Output every line exactly as written. Leave out pictures.

——

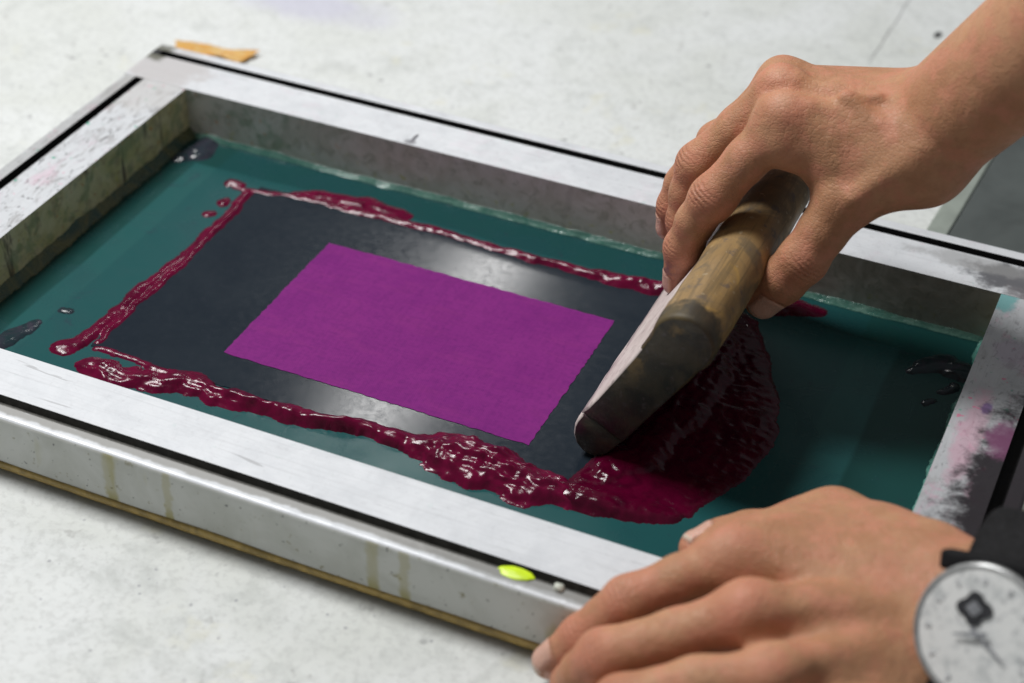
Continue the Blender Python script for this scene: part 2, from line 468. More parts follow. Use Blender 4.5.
def m_skin():
    m = Mat('skin'); x, y, z = m.xyz()
    n = m.noise(38, 4, .6, dist=.5); f = m.noise(260, 4, .6, off=4); mot = m.noise(95, 4, .6, off=14)
    c = m.mix(m.rng(n, .3, .7), (.50, .265, .146), (.39, .186, .097))
    c = m.mix(m.mul(m.rng(mot, .42, .64), .75), c, (.53, .225, .14))
    c = m.mix(m.mul(m.rng(f, .48, .68), .35), c, (.36, .175, .10))
    c = m.mix(m.mul(m.attr('red'), .55), c, (.60, .21, .14))
    c = m.mix(m.mul(m.attr('pale'), .5), c, (.66, .43, .29))
    c = m.mix(m.mul(m.attr('crease'), .55), c, (.24, .095, .055))
    c = m.mix(m.mul(m.attr('stain'), m.rng(m.noise(220, 3, off=40), .40, .55), .75), c, (.13, .07, .12))
    c = m.mix(m.attr('nail'), c, (.60, .36, .28))
    c = m.mix(m.attr('nailtip'), c, (.66, .58, .48))
    m.set(Base_Color=c, Subsurface_Weight=.12, Subsurface_Scale=.004, Subsurface_Radius=(1., .35, .2),
          Roughness=m.mth('SUBTRACT', m.rng(f, .3, .7, .50, .64), m.mul(m.attr('nail'), .16)), Specular_IOR_Level=.34)
    v = m.voro(620, feat='DISTANCE_TO_EDGE', vec=m.scale((.55, 1, 1))); v2 = m.noise(800, 3, .6)
    h = m.mix(.5, m.rng(v, 0, .12), v2)
    h = m.mth('ADD', m.mth('SUBTRACT', m.mul(h, .40), m.mul(m.attr('crease'), 1.7)), m.mul(m.noise(110, 4, .62, dist=.8, off=51), 1.5))
    m.bump(h, .62, .0008)
    return m.m
SKIN = m_skin()

# ================================================================== setting
bm = bmesh.new()
edge = [(.395, 3.2 * 0 + 1.6), ]
add_box(bm, (-.9, -1.0, ZT - .03), (1.1, 1.3, ZT))
t = bm_obj('table_surface', bm, TABLE); tag(t, kind='structure')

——

RESULT OF THIS TASK:
Continue the Blender Python script for this scene: part 2, from line 468. More parts follow. Use Blender 4.5.
def m_skin():
    m = Mat('skin'); x, y, z = m.xyz()
    n = m.noise(38, 4, .6, dist=.5); f = m.noise(260, 4, .6, off=4); mot = m.noise(95, 4, .6, off=14)
    c = m.mix(m.rng(n, .3, .7), (.50, .265, .146), (.39, .186, .097))
    c = m.mix(m.mul(m.rng(mot, .42, .64), .75), c, (.53, .225, .14))
    c = m.mix(m.mul(m.rng(f, .48, .68), .35), c, (.36, .175, .10))
    c = m.mix(m.mul(m.attr('red'), .55), c, (.60, .21, .14))
    c = m.mix(m.mul(m.attr('pale'), .5), c, (.66, .43, .29))
    c = m.mix(m.mul(m.attr('crease'), .55), c, (.24, .095, .055))
    c = m.mix(m.mul(m.attr('stain'), m.rng(m.noise(220, 3, off=40), .40, .55), .75), c, (.13, .07, .12))
    c = m.mix(m.attr('nail'), c, (.60, .36, .28))
    c = m.mix(m.attr('nailtip'), c, (.66, .58, .48))
    m.set(Base_Color=c, Subsurface_Weight=.12, Subsurface_Scale=.004, Subsurface_Radius=(1., .35, .2),
          Roughness=m.mth('SUBTRACT', m.rng(f, .3, .7, .50, .64), m.mul(m.attr('nail'), .16)), Specular_IOR_Level=.34)
    v = m.voro(620, feat='DISTANCE_TO_EDGE', vec=m.scale((.55, 1, 1))); v2 = m.noise(800, 3, .6)
    h = m.mix(.5, m.rng(v, 0, .12), v2)
    h = m.mth('ADD', m.mth('SUBTRACT', m.mul(h, .40), m.mul(m.attr('crease'), 1.7)), m.mul(m.noise(110, 4, .62, dist=.8, off=51), 1.5))
    m.bump(h, .62, .0008)
    return m.m
SKIN = m_skin()

# ================================================================== setting
bm = bmesh.new()
edge = [(.395, 3.2 * 0 + 1.6), ]
add_box(bm, (-.9, -1.0, ZT - .03), (1.1, 1.3, ZT))
t = bm_obj('table_surface', bm, TABLE); tag(t, kind='structure')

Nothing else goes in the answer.